I wish that I had a tape recorder, since Jimmy is quite a story teller.

I could go on and on about other epics Jimmy has told me, but few know that before Jimmy soloed the Cosmos, Bridwell had gone up a few pitches on it; as well as Robbins, trying to do a solo ascent. Bridwell had threatened to break Jimmy's arms if he soloed the route, but after Jimmy succeeded, and came down to Camp 4, who does he  spot but Bridwell standing there.

Jimmy told me that Bridwell was the LAST person he wanted to meet, on his return, but to Jimmy's surprise, Bridwell came up to him, shook his hand and said, let me cook you a meal.

Robbins wrote Jimmy a letter soon after stating that Jimmy's solo was the most impressive climb ever done in the U.S., up to that point.

Jimmy was one hell of a climber, and a great story teller!!

strandman:
the most 'under the radar american climber' ?  i'd say so.... just a great climber and person.

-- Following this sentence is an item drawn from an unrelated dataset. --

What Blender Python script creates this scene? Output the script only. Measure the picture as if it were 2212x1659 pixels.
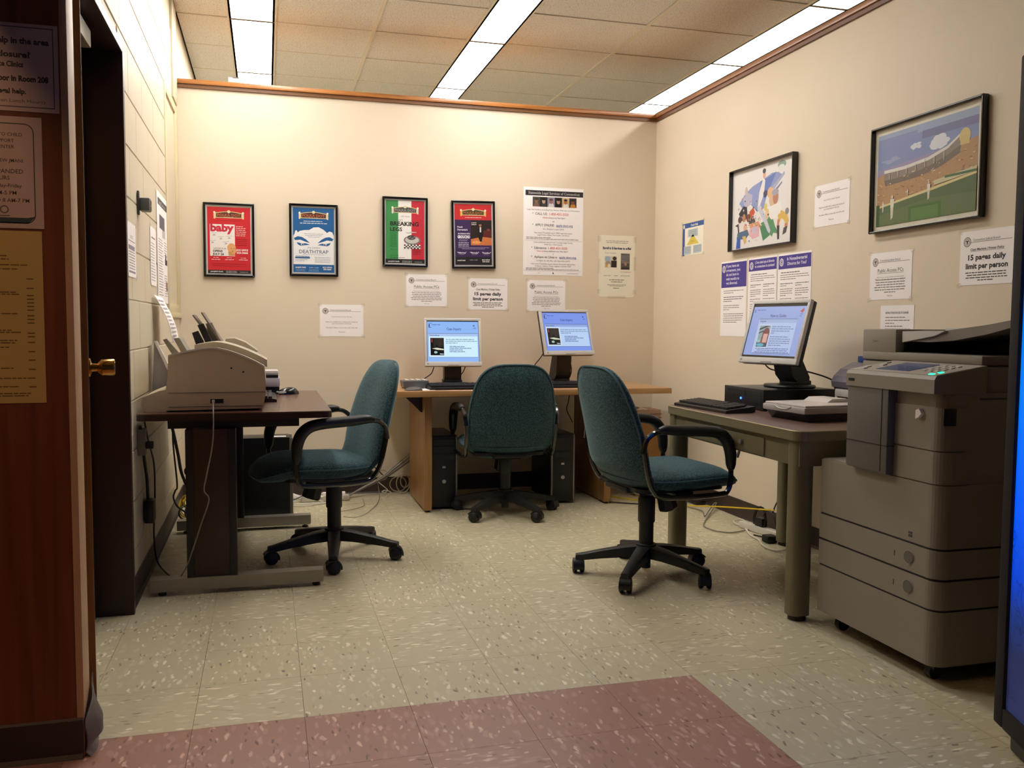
import bpy, bmesh, math, random
from mathutils import Vector, Matrix, Euler
random.seed(7)
PI = math.pi
for o in list(bpy.data.objects):
    bpy.data.objects.remove(o)
SC = bpy.context.scene
COL = SC.collection

# ------------------------------------------------------------------ camera
CAM_H = 1.125
F_PX, YAW, PIT, ROL = 1915.1, 0.269855, 0.0654090, 0.00639378
fw = Vector((math.sin(YAW)*math.cos(PIT), math.cos(YAW)*math.cos(PIT), -math.sin(PIT)))
rt = Vector((math.cos(YAW), -math.sin(YAW), 0))
up = rt.cross(fw)
c_, s_ = math.cos(ROL), math.sin(ROL)
r2 = rt*c_ + up*s_
u2 = up*c_ - rt*s_
cam = bpy.data.cameras.new('camera')
cam.sensor_width = 36
cam.lens = F_PX*36/2212
cam.clip_start = 0.05
camo = bpy.data.objects.new('camera', cam)
COL.objects.link(camo)
m = Matrix((r2, u2, -fw)).transposed().to_4x4()
m.translation = Vector((0, 0, CAM_H))
camo.matrix_world = m
SC.camera = camo

# ------------------------------------------------------------------ light and exposure
W = bpy.data.worlds.new('world')
SC.world = W
W.use_nodes = True
bg = W.node_tree.nodes['Background']
bg.inputs[0].default_value = (1.0, 0.80, 0.60, 1)
bg.inputs[1].default_value = 0.03
LIGHT_E = 22.0            # radiance of the fluorescent diffusers
LIGHT_C = (1.0, 0.965, 0.925)
SC.view_settings.view_transform = 'Standard'
SC.view_settings.look = 'None'
SC.view_settings.gamma = 1
SC.view_settings.use_curve_mapping = False
SC.view_settings.exposure = 0.0
try:
    SC.cycles.use_denoising = True
    SC.cycles.max_bounces = 8
    SC.cycles.diffuse_bounces = 5
    SC.cycles.sample_clamp_indirect = 4
    SC.cycles.caustics_reflective = False
    SC.cycles.caustics_refractive = False
except Exception:
    pass

# ------------------------------------------------------------------ materials
def lin(h):
    if isinstance(h, str):
        v = [int(h[i:i+2], 16)/255 for i in (0, 2, 4)]
        return tuple(c/12.92 if c <= .04045 else ((c+.055)/1.055)**2.4 for c in v)
    return h
MATS = {}
def nt(m):
    return m.node_tree.nodes, m.node_tree.links
def mat(name, col, rough=.5, metal=0, spec=.5, emit=None, es=1, coat=0, alpha=1, trans=0):
    if name in MATS: return MATS[name]
    m = bpy.data.materials.new(name)
    m.use_nodes = True
    b = m.node_tree.nodes['Principled BSDF']
    b.inputs['Base Color'].default_value = (*lin(col), 1)
    b.inputs['Roughness'].default_value = rough
    b.inputs['Metallic'].default_value = metal
    b.inputs['Specular IOR Level'].default_value = spec
    b.inputs['Coat Weight'].default_value = coat
    b.inputs['Alpha'].default_value = alpha
    b.inputs['Transmission Weight'].default_value = trans
    if emit is not None:
        b.inputs['Emission Color'].default_value = (*lin(emit), 1)
        b.inputs['Emission Strength'].default_value = es
    MATS[name] = m
    return m
def noisy(m, scale=8, amount=.08, coords='Object', bump=0, bscale=None, stretch=None, detail=4):
    """slight mottling of the base colour and fine relief"""
    n, l = nt(m)
    b = n['Principled BSDF']
    tc = n.new('ShaderNodeTexCoord'); mp = n.new('ShaderNodeMapping')
    l.new(tc.outputs[coords], mp.inputs[0])
    if stretch: mp.inputs['Scale'].default_value = stretch
    no = n.new('ShaderNodeTexNoise'); no.inputs['Scale'].default_value = scale; no.inputs['Detail'].default_value = detail
    l.new(mp.outputs[0], no.inputs['Vector'])
    col = b.inputs['Base Color'].default_value[:3]
    mx = n.new('ShaderNodeMix'); mx.data_type = 'RGBA'
    mx.inputs['A'].default_value = (*[c*(1-amount) for c in col], 1)
    mx.inputs['B'].default_value = (*[min(1, c*(1+amount)) for c in col], 1)
    l.new(no.outputs['Fac'], mx.inputs['Factor']); l.new(mx.outputs['Result'], b.inputs['Base Color'])
    if bump:
        n2 = n.new('ShaderNodeTexNoise'); n2.inputs['Scale'].default_value = bscale or scale*10; n2.inputs['Detail'].default_value = 3
        l.new(mp.outputs[0], n2.inputs['Vector'])
        bp = n.new('ShaderNodeBump'); bp.inputs['Strength'].default_value = bump; bp.inputs['Distance'].default_value = .002
        l.new(n2.outputs['Fac'], bp.inputs['Height']); l.new(bp.outputs[0], b.inputs['Normal'])
    return m
def wood(name, c1, c2, rough=.4, axis='x', scale=1.0, coat=0):
    m = mat(name, c1, rough, coat=coat)
    n, l = nt(m); b = n['Principled BSDF']
    tc = n.new('ShaderNodeTexCoord'); mp = n.new('ShaderNodeMapping')
    l.new(tc.outputs['Object'], mp.inputs[0])
    s = {'x': (1.2, 22, 22), 'y': (22, 1.2, 22), 'z': (22, 22, 1.0)}[axis]
    mp.inputs['Scale'].default_value = [v*scale for v in s]
    no = n.new('ShaderNodeTexNoise'); no.inputs['Scale'].default_value = 1.6; no.inputs['Detail'].default_value = 6; no.inputs['Distortion'].default_value = .6
    l.new(mp.outputs[0], no.inputs['Vector'])
    r = n.new('ShaderNodeValToRGB')
    r.color_ramp.elements[0].position = .32; r.color_ramp.elements[0].color = (*lin(c2), 1)
    r.color_ramp.elements[1].position = .66; r.color_ramp.elements[1].color = (*lin(c1), 1)
    l.new(no.outputs['Fac'], r.inputs[0]); l.new(r.outputs[0], b.inputs['Base Color'])
    return m
def chips(name, base, light, dark, mid):
    """vinyl composition tile: every tile turns and shifts its chips by its own random value"""
    m = mat(name, base, .36, spec=.45)
    n, l = nt(m); b = n['Principled BSDF']
    tc = n.new('ShaderNodeTexCoord'); oi = n.new('ShaderNodeObjectInfo')
    rot = n.new('ShaderNodeMath'); rot.operation = 'GREATER_THAN'; rot.inputs[1].default_value = .5
    l.new(oi.outputs['Random'], rot.inputs[0])
    ang = n.new('ShaderNodeMath'); ang.operation = 'MULTIPLY'; ang.inputs[1].default_value = PI/2
    l.new(rot.outputs[0], ang.inputs[0])
    vr = n.new('ShaderNodeVectorRotate'); vr.rotation_type = 'Z_AXIS'
    l.new(tc.outputs['Object'], vr.inputs['Vector']); l.new(ang.outputs[0], vr.inputs['Angle'])
    off = n.new('ShaderNodeVectorMath'); off.operation = 'MULTIPLY_ADD'
    cmb = n.new('ShaderNodeCombineXYZ')
    mul = n.new('ShaderNodeMath'); mul.operation = 'MULTIPLY'; mul.inputs[1].default_value = 57.0
    l.new(oi.outputs['Random'], mul.inputs[0]); l.new(mul.outputs[0], cmb.inputs[0]); l.new(mul.outputs[0], cmb.inputs[1])
    ad = n.new('ShaderNodeVectorMath'); ad.operation = 'ADD'
    l.new(vr.outputs[0], ad.inputs[0]); l.new(cmb.outputs[0], ad.inputs[1])
    # warp
    nz = n.new('ShaderNodeTexNoise'); nz.inputs['Scale'].default_value = 22; nz.inputs['Detail'].default_value = 2
    l.new(ad.outputs[0], nz.inputs['Vector'])
    sc = n.new('ShaderNodeVectorMath'); sc.operation = 'MULTIPLY_ADD'
    sc.inputs[1].default_value = (.030, .030, 0)
    l.new(nz.outputs['Color'], sc.inputs[0]); l.new(ad.outputs[0], sc.inputs[2])
    prev = None
    def layer(scale, stretch, thr, dist, colour, prev, seed):
        mp = n.new('ShaderNodeMapping'); mp.inputs['Scale'].default_value = stretch; mp.inputs['Location'].default_value = (seed, seed*2, 0)
        mp.inputs['Rotation'].default_value = (0, 0, {0: 0, 3: .5, 5: -.6, 8: 1.1}[int(seed)])
        l.new(sc.outputs[0], mp.inputs[0])
        v = n.new('ShaderNodeTexVoronoi'); v.inputs['Scale'].default_value = scale; v.voronoi_dimensions = '2D'
        l.new(mp.outputs[0], v.inputs['Vector'])
        sep = n.new('ShaderNodeSeparateColor'); l.new(v.outputs['Color'], sep.inputs[0])
        g = n.new('ShaderNodeMath'); g.operation = 'GREATER_THAN'; g.inputs[1].default_value = thr
        l.new(sep.outputs[0], g.inputs[0])
        d = n.new('ShaderNodeMapRange'); d.inputs['From Min'].default_value = dist; d.inputs['From Max'].default_value = dist*.55
        l.new(v.outputs['Distance'], d.inputs['Value'])
        mm = n.new('ShaderNodeMath'); mm.operation = 'MULTIPLY'
        l.new(g.outputs[0], mm.inputs[0]); l.new(d.outputs[0], mm.inputs[1])
        st = n.new('ShaderNodeMath'); st.operation = 'MULTIPLY'
        l.new(mm.outputs[0], st.inputs[0]); l.new(sep.outputs[1], st.inputs[1])
        mx = n.new('ShaderNodeMix'); mx.data_type = 'RGBA'
        if prev is None: mx.inputs['A'].default_value = (*lin(base), 1)
        else: l.new(prev, mx.inputs['A'])
        mx.inputs['B'].default_value = (*lin(colour), 1)
        l.new(st.outputs[0], mx.inputs['Factor'])
        return mx.outputs['Result']
    prev = layer(17, (1, 2.8, 1), .55, .46, mid, prev, .0)
    prev = layer(17, (1, 3.6, 1), .84, .40, light, prev, 3.1)
    prev = layer(24, (1, 3.6, 1), .86, .36, dark, prev, 5.7)
    prev = layer(34, (1, 2.2, 1), .88, .38, light, prev, 8.3)
    l.new(prev, b.inputs['Base Color'])
    return m

M_WALL = noisy(mat('painted_drywall', 'dfd0b9', .55, spec=.3), 3, .03, bump=.06, bscale=260)
M_BLOCK = noisy(mat('cream_block_paint', 'd3c7ae', .5, spec=.35), 5, .05, bump=.25, bscale=120)
M_MORTAR = mat('painted_mortar', 'cbbfa5', .6)
M_CAP = wood('oak_cap', 'b87a3e', '8d5524', .32, 'x', coat=.2)
M_CAPY = wood('oak_cap_y', 'a86f40', '84512a', .35, 'y', coat=.2)
M_BASE = noisy(mat('brown_vinyl_base', '3b2f2a', .45), 20, .1)
M_BASE2 = noisy(mat('grey_vinyl_base', '6d645e', .45), 20, .12)
M_TILE = chips('beige_vinyl_tile', 'c2b999', 'f2ead4', '766d54', 'cfc7aa')
M_RED = chips('brick_red_vinyl_tile', 'a37a6c', 'dcb9ab', '6a4a40', 'b38c7f')
M_SUB = mat('tile_joint', '4a4538', .9)
M_CEIL = mat('acoustic_tile', 'c9c2a8', .9, spec=.1)
def _ceil():
    n, l = nt(M_CEIL); b = n['Principled BSDF']
    tc = n.new('ShaderNodeTexCoord')
    v = n.new('ShaderNodeTexNoise'); v.inputs['Scale'].default_value = 130; v.inputs['Detail'].default_value = 2
    l.new(tc.outputs['Object'], v.inputs['Vector'])
    r = n.new('ShaderNodeValToRGB')
    r.color_ramp.elements[0].position = .30; r.color_ramp.elements[0].color = (*lin('a39b88'), 1)
    r.color_ramp.elements[1].position = .43; r.color_ramp.elements[1].color = (*lin('eeeeea'), 1)
    l.new(v.outputs['Fac'], r.inputs[0]); l.new(r.outputs[0], b.inputs['Base Color'])
    bp = n.new('ShaderNodeBump'); bp.inputs['Strength'].default_value = .5; bp.inputs['Distance'].default_value = .003
    l.new(v.outputs['Fac'], bp.inputs['Height']); l.new(bp.outputs[0], b.inputs['Normal'])
_ceil()
M_GRID = mat('ceiling_grid_paint', 'e8e3d4', .5)
M_DARKGAP = mat('dark_gap', '1c1a16', .9)
M_DIFF = mat('lit_diffuser', 'ffffff', .5, emit=LIGHT_C, es=LIGHT_E)
M_DIFF.node_tree.nodes['Principled BSDF'].inputs['Emission Color'].default_value = (*LIGHT_C, 1)
M_FRAMEW = mat('white_steel', 'dcd8cc', .45)
M_PANEL = wood('reddish_wood_laminate', '7c4024', '62301a', .42, 'z', coat=.1)
M_PTRIM = noisy(mat('pale_oak_trim', 'c49f78', .45), 12, .08, stretch=(8, 8, .5))
M_DOORW = wood('golden_oak_door', 'ad7b35', '8b5c22', .4, 'z')
M_DKFRAME = mat('dark_brown_door_paint', '2a1a18', .38, spec=.4)
M_BRASS = mat('brass', 'b98a45', .22, metal=1)
M_BLACK = mat('black_plastic', '131213', .42)
M_BLACKG = mat('glossy_black_frame', '0c0b0d', .18, spec=.6)
M_BLACKM = mat('black_steel_tube', '0b0b0c', .2, spec=.7, coat=.4)
M_CHBASE = noisy(mat('chair_base_plastic', '1a191a', .5), 30, .1)
M_SILVER = mat('silver_plastic', 'b9b8b6', .32, metal=.25)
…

The Prow was a hotly contested climb, John Bragg almost got it..almost..same with Possessed and.. and

When  you go to the Black or anywhere in the desert,  the Jimmie stories start before you get there.......the one handed ascents.. the 5.12 wide with  tube chocks  etc

and of course- "there is nothing like a porsche on a mountain pass "

pm'd you SA

Admin Al:
great stories guys. Jimmy Dunn certainly is a legend.

strandman:
A good NH story-

We were wndering around the South Butt, maybe 1980' or so and run into Jimmie,Ed and the female who shall not be named. it was f/a of that 11A by Looselips  and she says "oh, it;s really hard.. i fell off"
Jimmie-  " there's more up there than you can see".. Did it first try..my first 11 and downrated to 10C

pappy:
under the radar? Not for me, but then I'm kind of a climbing geek: I've got all the Climbings from #50 up to a few years ago, a hundred or so Mountains, and pretty much all the R&Is until Jackson pissed me off a few years ago. (I think I astonished George Hurley when I ran into him at the base of Dracula in Feb. and brought up stuff from an article Climbing did on him in the mid-80s). I first ran across Dunn in Randall's Vertigo Games, and then I'd see him referenced all over the desert, Black Canyon, and CO. His NE exploits didn't even register, but it was pretty clear he was the kind of hard core bad ass that I wanted to be, guys who pushed the envelope on adventure and commitment at a high grade, guys like Rotert and Bachar, and Dunn. Those guys generated tales. Somehow, the fact that some skinny punk manages to climb 40' of bolted blankness after weeks of trying just doesn't create the same inspiration.